Hilâfet Kuruntusu

31 Ekim 2018 tarihinde yayınlanmıştır.

Tasavvuf
Tarîkat-ı aliyyenin en mühim ve en hassas mes'elelerinden biri de hilâfet mes'elesidir. İşte bu ehemmiyet ve hassâsiyete binâen, hilâfet mes'elesinin bazı inceliklerine "Tarîkatde Hilâfet" başlıklı yazımızda biraz temâs etmişdik. Şimdi de hilâfet mes'elesinin başka bir tarafına bakalım :

Sâlikler için en büyük tehlikelerden biri de hilâfet arzusu ve baş olma sevdâsıdır. Tarîkat-ı aliyyenin maksadına ve sôfiyyenin düstûrlarına taban tabana zıd olan bu hâl, maalesef çok kimsede görülmekdedir. Bunun başda gelen sebebi, sâlikin kalbinden makâm sevgisini çıkartamamış olmasıdır. Diğer bir sebebi de kemâlin hilâfet ile olduğunun zannedilmesidir. Büyük mürşidlerimizden Kuşadalı İbrâhîm Halvetî Hazretleri bu vartaya düşenleri îkâz için "Babam ölse da mîrâs yesem deme!" buyurmuşlardır. Bu büyük mürşid, bu derde giriftâr olan bir bendesini şöyle îkâz etmişdir :
Böyle ta'bîr zuhûr etmediği, kişinin kemâli hilâfet ile olur zannınızdır. Hilâfet, fakîr gibi nâkısa dahî zuhûr ider, maksad o değildir. Noksân-ı fakîr, size hicâb olmaz. Râbıta, "Kuli'r-rûhu min emri rabbî"dir, kâmile mükemmiledir. İrfân ve hilâfet, zuhûrât ve fevâiddir, garaz ve maksûd ancak rızâdır. Kemâl rızâ iledir.
Kuşadalı Velî, diğer bir mektubunda da mes'elenin hikmetini şöyle beyân buyuruyor :
Bunca turuk-i şettâ erbâbından inkırâz zuhûru, hattâ nice fukarâ ile bil-müşâfehe görüşülüyor, hiçbir tecellî ile zevkyâb olmadıkları bi't-tecrübe ma'lûmunuz, bu misilli inkırâz zuhûrunun hikmeti, hilâfet kuruntusudur.
Kişi irfânını görmek gibi noksân olmaz
Dahî noksânını bilmek gibi irfân olmaz
Kişinin kemâli, kendisinin yokluğunun kemâlidir. Yok olanda kuruntu olmaz. "Sebbiti'l-'arşa sümme'n-kuş" ve "Allah'ın sana ihsân ettiği gibi sen de ihsân et" buyrulmuşdur.

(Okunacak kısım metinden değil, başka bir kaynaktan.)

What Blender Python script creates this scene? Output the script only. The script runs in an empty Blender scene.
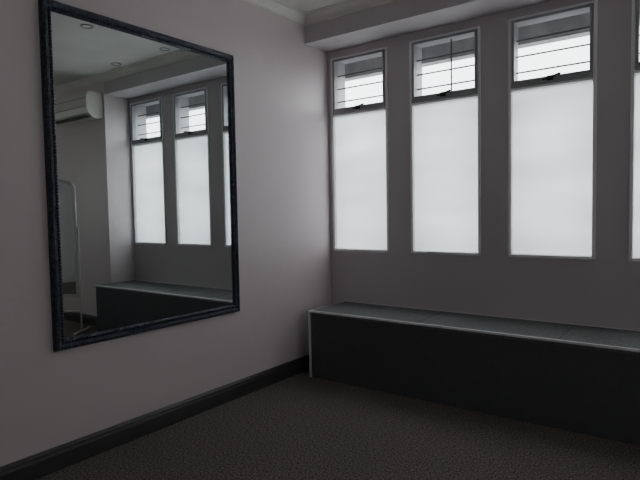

Allah te'âlânın ihsânı 'ademi me'a'l-vücûd kılmasıdır. Senin ihsânın kendini 'adem bilmek ve vücûdu Hakk bilmekdir. Varlık serteser Hakk'ındır.
Hazret'in sözlerini günümüz lisânına çevirerek açıklayalım :
Bunca tarîkat erbâbının yani bir tarîka girip dervîş olan bunca insanın, maksada ulaşamamalarının ve hattâ birçoğunun hiç bir tecellîye mazhar olamamalarının, bu yoldan manevi bir zevk alamamalarının sebebi, tecrübe ile de sâbitdir ki, hilâfet kuruntusudur. Kişinin kendisini beğenmesi, noksanlığının, kendisini noksân görmesi ise kemâlinin alâmetidir. Kişinin kemâlinin derecesi, yokluğunu idrâkinin derecesine bağlıdır. çünkü yok olan kişide kuruntu olmaz. Bu sebeble, "Önce temeli sâbitle sonra binâyı süsleyip nakışla" ve "Allah'ın sana ihsân ettiği gibi sen de ihsân et" denilmişdir. Allah'ın ihsânı, yoku var kılması, senin ihsânın ise kendini yok bilmek, varlığı Hakk bilmekdir. Çünkü Hakk'dan başka varlık yokdur.